Batman: *glares at Robin*
Gordon: Yeah, what if it-
Batman: *smoke bomb*
My wife is always like, “You answer the door, I don’t even have my bra on!” and for that reason, I have stopped wearing a bra.
[blind date]
Him: what are you looking for in a partner?
Her: someone with serious ink
Him: *opens overcoat to reveal a range of 18th century fountain pens*
Her: [whispering] holy shit
next time you are washing your hands next to somebody…
cup your hands together until the water overflows.
then look at them and say:
This water is getting out of hand
ME: If I go to bed now, I’ll be rested for the big meeting tomorrow.
INSOMNIA: The world is just waiting for you to start a blog.

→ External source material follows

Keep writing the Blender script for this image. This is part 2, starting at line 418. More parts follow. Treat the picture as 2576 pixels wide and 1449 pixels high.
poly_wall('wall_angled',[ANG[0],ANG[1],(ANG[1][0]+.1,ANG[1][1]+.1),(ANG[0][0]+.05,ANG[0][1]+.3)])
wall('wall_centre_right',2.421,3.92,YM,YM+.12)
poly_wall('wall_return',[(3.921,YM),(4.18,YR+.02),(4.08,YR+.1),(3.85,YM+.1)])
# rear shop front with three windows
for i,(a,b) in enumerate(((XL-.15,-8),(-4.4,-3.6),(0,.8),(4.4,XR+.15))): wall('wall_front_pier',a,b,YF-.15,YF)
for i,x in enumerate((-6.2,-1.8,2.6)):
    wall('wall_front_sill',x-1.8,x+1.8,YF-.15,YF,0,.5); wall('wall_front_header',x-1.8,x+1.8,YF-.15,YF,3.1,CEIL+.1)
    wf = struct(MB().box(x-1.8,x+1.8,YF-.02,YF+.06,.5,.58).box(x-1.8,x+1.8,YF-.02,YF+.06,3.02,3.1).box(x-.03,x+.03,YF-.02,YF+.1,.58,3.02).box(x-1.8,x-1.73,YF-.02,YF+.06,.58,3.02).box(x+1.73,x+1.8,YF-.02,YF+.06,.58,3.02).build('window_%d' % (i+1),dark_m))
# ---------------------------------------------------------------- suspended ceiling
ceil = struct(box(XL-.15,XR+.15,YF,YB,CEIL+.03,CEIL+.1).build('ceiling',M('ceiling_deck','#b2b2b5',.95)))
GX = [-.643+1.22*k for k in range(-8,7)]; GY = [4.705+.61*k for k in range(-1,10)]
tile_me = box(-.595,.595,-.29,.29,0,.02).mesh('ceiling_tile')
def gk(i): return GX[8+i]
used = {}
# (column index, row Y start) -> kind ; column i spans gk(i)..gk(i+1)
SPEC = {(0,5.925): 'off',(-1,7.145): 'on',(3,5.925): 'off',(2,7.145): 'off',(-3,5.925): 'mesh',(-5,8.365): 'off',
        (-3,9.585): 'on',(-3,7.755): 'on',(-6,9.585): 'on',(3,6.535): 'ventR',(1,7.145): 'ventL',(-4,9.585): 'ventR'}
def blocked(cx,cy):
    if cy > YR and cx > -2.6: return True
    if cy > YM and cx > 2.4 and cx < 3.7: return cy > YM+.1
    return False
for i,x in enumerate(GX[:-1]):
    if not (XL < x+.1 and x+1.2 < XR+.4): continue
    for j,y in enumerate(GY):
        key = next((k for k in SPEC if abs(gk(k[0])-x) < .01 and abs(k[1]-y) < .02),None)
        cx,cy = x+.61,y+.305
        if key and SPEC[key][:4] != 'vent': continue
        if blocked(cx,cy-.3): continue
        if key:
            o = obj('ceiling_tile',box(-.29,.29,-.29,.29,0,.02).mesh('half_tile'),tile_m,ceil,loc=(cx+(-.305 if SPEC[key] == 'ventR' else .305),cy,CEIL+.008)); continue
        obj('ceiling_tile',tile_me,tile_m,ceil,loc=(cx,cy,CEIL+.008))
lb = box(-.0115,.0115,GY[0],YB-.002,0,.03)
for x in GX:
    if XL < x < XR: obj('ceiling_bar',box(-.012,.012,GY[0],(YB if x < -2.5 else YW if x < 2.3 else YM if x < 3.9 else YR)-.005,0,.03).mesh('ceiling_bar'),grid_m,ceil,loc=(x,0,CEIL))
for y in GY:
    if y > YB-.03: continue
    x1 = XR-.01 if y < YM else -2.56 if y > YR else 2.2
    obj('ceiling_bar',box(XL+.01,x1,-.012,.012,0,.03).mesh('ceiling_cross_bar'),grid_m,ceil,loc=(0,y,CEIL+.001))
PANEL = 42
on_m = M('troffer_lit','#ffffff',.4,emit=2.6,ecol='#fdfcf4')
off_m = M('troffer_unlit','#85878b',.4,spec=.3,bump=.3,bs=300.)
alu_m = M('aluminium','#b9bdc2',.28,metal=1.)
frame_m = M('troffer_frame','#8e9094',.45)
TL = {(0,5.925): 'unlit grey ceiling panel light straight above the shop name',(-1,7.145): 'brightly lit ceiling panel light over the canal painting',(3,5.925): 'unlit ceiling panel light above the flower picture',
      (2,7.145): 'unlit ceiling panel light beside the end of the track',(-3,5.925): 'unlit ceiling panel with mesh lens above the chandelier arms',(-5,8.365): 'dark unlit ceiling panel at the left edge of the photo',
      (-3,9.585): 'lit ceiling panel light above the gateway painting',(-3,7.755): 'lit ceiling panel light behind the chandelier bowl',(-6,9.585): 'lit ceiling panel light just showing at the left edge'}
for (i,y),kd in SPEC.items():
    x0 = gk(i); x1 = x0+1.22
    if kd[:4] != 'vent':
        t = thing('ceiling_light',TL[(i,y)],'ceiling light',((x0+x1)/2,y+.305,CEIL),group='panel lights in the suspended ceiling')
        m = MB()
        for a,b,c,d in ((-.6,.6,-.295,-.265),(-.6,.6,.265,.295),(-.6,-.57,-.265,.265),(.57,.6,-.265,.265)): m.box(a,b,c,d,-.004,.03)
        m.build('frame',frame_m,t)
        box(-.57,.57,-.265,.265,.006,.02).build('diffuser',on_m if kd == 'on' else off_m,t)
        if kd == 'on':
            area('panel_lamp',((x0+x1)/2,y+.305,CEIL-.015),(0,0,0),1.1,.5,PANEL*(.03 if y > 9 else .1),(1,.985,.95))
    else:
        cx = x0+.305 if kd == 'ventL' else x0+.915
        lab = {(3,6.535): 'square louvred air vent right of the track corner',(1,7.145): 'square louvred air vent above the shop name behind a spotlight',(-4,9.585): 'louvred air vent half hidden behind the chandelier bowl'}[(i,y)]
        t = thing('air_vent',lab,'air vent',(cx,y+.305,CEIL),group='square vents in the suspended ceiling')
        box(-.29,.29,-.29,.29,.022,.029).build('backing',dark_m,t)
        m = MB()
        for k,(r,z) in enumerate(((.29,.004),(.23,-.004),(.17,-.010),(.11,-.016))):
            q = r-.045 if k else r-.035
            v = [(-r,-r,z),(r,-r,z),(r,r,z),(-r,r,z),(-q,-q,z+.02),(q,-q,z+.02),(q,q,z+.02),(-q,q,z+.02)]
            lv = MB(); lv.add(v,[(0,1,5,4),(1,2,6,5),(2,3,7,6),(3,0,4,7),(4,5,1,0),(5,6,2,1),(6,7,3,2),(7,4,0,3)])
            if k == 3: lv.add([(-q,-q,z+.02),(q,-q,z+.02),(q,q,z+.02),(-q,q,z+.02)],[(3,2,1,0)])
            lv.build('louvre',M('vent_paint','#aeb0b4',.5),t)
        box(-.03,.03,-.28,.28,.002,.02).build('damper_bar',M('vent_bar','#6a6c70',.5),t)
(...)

Put a pill in wife’s mouth while asleep
“WTF you doing?”
“for your headache.”
“I don’t have one!”
Just what I wanted to hear!
*unzip flys
From Facebook just now…
My husband just informed me that he’s been driving around for the past two years with a katana and a couple of sai in his trunk. He was like “I’m sure I told you about them” and I was like you absolutely did not tell me about the mortal kombat weapons in your car
I’m never more independent than when a spider offers to help me with something.

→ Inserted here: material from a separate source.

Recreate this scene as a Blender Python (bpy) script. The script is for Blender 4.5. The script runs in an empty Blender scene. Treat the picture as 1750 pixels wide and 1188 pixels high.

We were watching a reality show with really annoying people and I said they made me wanna puke and my husband said he wanted to torch the TV and my 13yo was like “just let them be happy” and I don’t know how we raised a child who doesn’t know how to hate watch something properly.
I’m glad it’s not snowing. I can’t imagine shoveling snow in this heat
Why are they called fireflies and not Bugs Lightrear?
Facebook is a great platform to find long lost friends to borrow money from.
I’d be like “vote for me and i’ll remove all the calories from cheese”…. *mic drop*
Things will get butter, keep churning
LOCAL BOTS ARE SICK AND TIRED OF PRETENDING TO BE HOT LOCAL SINGLES AND WANT YOU TO ACCEPT THEM AS THEY ARE; LINES OF CODE AND NOTHING MORE
You don’t have a Twitter account. Twitter has a You account.
Every relationship needs boundaries…
….mine are set at 500 feet according to the paperwork.
Few people knew that Albert Einstein had a brother that was an evil scientist who created a monster from body parts.
His name was Frank
The human body is made up of 80% water, therefore, I’m not fat; I’m flooded
“if you could dinner with any scientist, alive or dead, which one would it be?”
“schrodinger”
[last supper]
“Wine!” exclaims Jesus touching everyone’s water glasses. “Wine, wine, wine [arrives at Judas] Mountain Dew lol.”
My bumper sticker says “My kid is your honor student’s drug dealer.”
Had a nightmare then couldn’t go back to sleep so I got up and ate the cheesecake or at least I hope that’s what it was.
I wonder if dogs get embarrassed when they have to stand that way and shit in front of everybody. I know I do.
I was just trying on the floral romper for fun but then the sales associate asked if my daughter was my sister and now I’m out $140.
[IT guy on phone]
May I take control of your computer?
Me: *Closes two browsers with 10 Twitter tabs & 2 news sites*
Err… sure.
My husband is always teaching me new things. Like today I learned you can get a lot of exercising while cooking dinner if the smoke alarm keeps going off.